● Challenge:
Find the lines that hold the word "scene" and return them.

● Recorded information:
● ● ● ● ●

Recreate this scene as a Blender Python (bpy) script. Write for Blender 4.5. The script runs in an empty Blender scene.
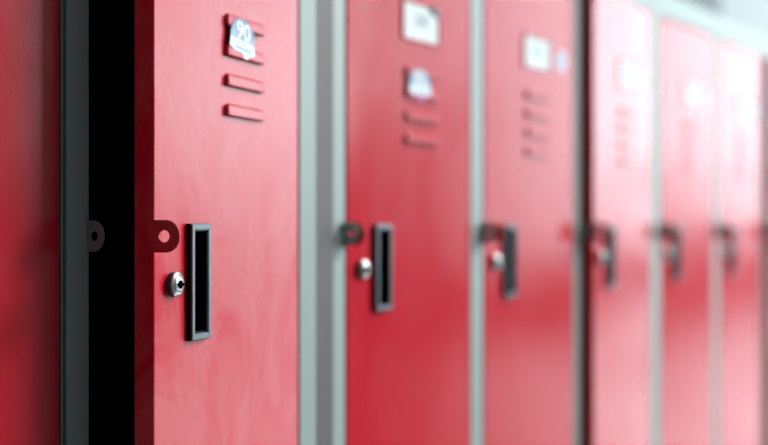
import bpy, bmesh, math, random
from mathutils import Vector, Matrix

# ------------------------------------------------------------------ layout (metres)
CAM_Z = 1.35              # eye height; the door fittings are measured from it
D = 0.8358                # camera to locker fronts
X2 = 1.1511               # free edge of the second full door
P = 0.33                  # locker pitch
W = 0.2897                # door width
T = 0.02                  # door thickness
TOP = 0.443               # cabinet top above eye height
DTOP = 0.394              # door top above eye height
DBOT = -1.25              # door bottom
DEPTH = 0.45
FWD = 0.025               # the near pair of cabinets stands a little forward
COL = bpy.context.scene.collection
R = math.radians

# ------------------------------------------------------------------ materials
def new_mat(name):
    m = bpy.data.materials.new(name); m.use_nodes = True
    return m, m.node_tree.nodes, m.node_tree.links, m.node_tree.nodes['Principled BSDF']

def plain(name, col, rough=.5, metal=0., spec=.5, coat=0., var=.06, scale=14., bump=0.0, coat_r=.2):
    m, n, l, b = new_mat(name)
    tc = n.new('ShaderNodeTexCoord'); ns = n.new('ShaderNodeTexNoise')
    ns.inputs['Scale'].default_value = scale; ns.inputs['Detail'].default_value = 5
    l.new(tc.outputs['Object'], ns.inputs['Vector'])
    mx = n.new('ShaderNodeMix'); mx.data_type = 'RGBA'
    mx.inputs['A'].default_value = (*[c*(1-var) for c in col], 1)
    mx.inputs['B'].default_value = (*[min(1, c*(1+var)) for c in col], 1)
    l.new(ns.outputs['Fac'], mx.inputs['Factor']); l.new(mx.outputs['Result'], b.inputs['Base Color'])
    b.inputs['Roughness'].default_value = rough; b.inputs['Metallic'].default_value = metal
    b.inputs['Specular IOR Level'].default_value = spec
    b.inputs['Coat Weight'].default_value = coat; b.inputs['Coat Roughness'].default_value = coat_r
    if bump:
        bp = n.new('ShaderNodeBump'); bp.inputs['Strength'].default_value = bump; bp.inputs['Distance'].default_value = .001
        n2 = n.new('ShaderNodeTexNoise'); n2.inputs['Scale'].default_value = 350
        l.new(tc.outputs['Object'], n2.inputs['Vector']); l.new(n2.outputs['Fac'], bp.inputs['Height'])
        l.new(bp.outputs['Normal'], b.inputs['Normal'])
    return m

def red_paint(name, base, dust, seed, rv=.10, rough=.15, coat=.0, spec=.35):
    """powder-coated red steel with chalky rub marks"""
    m, n, l, b = new_mat(name)
    tc = n.new('ShaderNodeTexCoord'); mp = n.new('ShaderNodeMapping')
    mp.inputs['Location'].default_value = (seed*3.1, seed*1.7, seed*2.3)
    mp.inputs['Scale'].default_value = (1.0, 1.0, .55)
    l.new(tc.outputs['Object'], mp.inputs['Vector'])
    ns = n.new('ShaderNodeTexNoise'); ns.inputs['Scale'].default_value = 11; ns.inputs['Detail'].default_value = 7
    ns.inputs['Roughness'].default_value = .62; ns.inputs['Distortion'].default_value = .9
    l.new(mp.outputs['Vector'], ns.inputs['Vector'])
    cr = n.new('ShaderNodeValToRGB'); cr.color_ramp.elements[0].position = .44; cr.color_ramp.elements[1].position = .60
    l.new(ns.outputs['Fac'], cr.inputs['Fac'])
    mu = n.new('ShaderNodeMath'); mu.operation = 'MULTIPLY'; mu.inputs[1].default_value = dust
    l.new(cr.outputs['Color'], mu.inputs[0])
    mx = n.new('ShaderNodeMix'); mx.data_type = 'RGBA'
    mx.inputs['A'].default_value = (*base, 1); mx.inputs['B'].default_value = (.80, .62, .62, 1)
    l.new(mu.outputs['Value'], mx.inputs['Factor']); l.new(mx.outputs['Result'], b.inputs['Base Color'])
    rr = n.new('ShaderNodeMapRange'); rr.inputs['To Min'].default_value = rough-.05; rr.inputs['To Max'].default_value = rough+rv
    l.new(ns.outputs['Fac'], rr.inputs['Value']); l.new(rr.outputs['Result'], b.inputs['Roughness'])
    b.inputs['Specular IOR Level'].default_value = spec
    b.inputs['Coat Weight'].default_value = coat; b.inputs['Coat Roughness'].default_value = .28
    n2 = n.new('ShaderNodeTexNoise'); n2.inputs['Scale'].default_value = 420; n2.inputs['Detail'].default_value = 2
    bp = n.new('ShaderNodeBump'); bp.inputs['Strength'].default_value = .12; bp.inputs['Distance'].default_value = .0006
    l.new(tc.outputs['Object'], n2.inputs['Vector']); l.new(n2.outputs['Fac'], bp.inputs['Height'])
    l.new(bp.outputs['Normal'], b.inputs['Normal'])
    return m

RED = (.58, .005, .024)
M = {
    'red_near': red_paint('red_paint_rubbed', RED, .12, 1.0, .22),
    'red': red_paint('red_paint', RED, .008, 2.0),
    'slot': plain('slot_shade', (.02, .004, .006), .8),  # shade under the louver lip, as a dark colour
    'grey': plain('frame_grey_enamel', (.33, .44, .42), .42, var=.02),
    'strip': plain('filler_grey', (.115, .11, .11), .55, var=.03),
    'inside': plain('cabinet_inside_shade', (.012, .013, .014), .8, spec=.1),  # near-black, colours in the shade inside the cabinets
    'hasp': plain('hasp_steel', (.30, .29, .28), .5, metal=.3),
    'gun': plain('handle_gunmetal', (.13, .155, .17), .36, metal=.7, var=.15, scale=60),
    'pocket': plain('pocket_black', (.004, .004, .005), .6, spec=.15),
    'chrome': plain('lock_chrome', (.50, .50, .50), .34, metal=.9),
    'lockside': plain('lock_barrel_dark', (.06, .06, .065), .45, metal=.4),
    'keyhole': plain('keyhole_black', (.003, .003, .003), .9, spec=0),
    'card': plain('card_white', (.74, .86, .88), .5, var=.03),
    'ink': plain('card_ink', (.20, .36, .40), .6),
    'darkspot': plain('card_corner_dark', (.03, .07, .07), .5),
    'blue': plain('sticker_blue', (.24, .40, .60), .35, var=.12, scale=60),
    'navy': plain('sticker_navy', (.12, .19, .34), .35),
    'pale': plain('sticker_pale_blue', (.66, .82, .95), .35),
    'white': plain('sticker_white', (.86, .88, .92), .35),
    'magenta': plain('sticker_magenta', (.55, .03, .28), .35),
    'wall': plain('wall_paint', (.33, .405, .43), .8, var=.02, scale=2),
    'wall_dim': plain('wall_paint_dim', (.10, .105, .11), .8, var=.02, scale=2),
    'ceil': plain('ceiling_paint', (.5, .52, .53), .9, var=.02, scale=2),
    'floor': plain('floor_vinyl', (.09, .085, .08), .05, spec=1.0, var=.06, scale=3),
    'panel': plain('panel_dark_green', (.012, .028, .03), .5),
    'winframe': plain('window_frame_white', (.7, .7, .7), .5),
}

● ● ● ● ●

● Task result:
Recreate this scene as a Blender Python (bpy) script. Write for Blender 4.5. The script runs in an empty Blender scene.
COL = bpy.context.scene.collection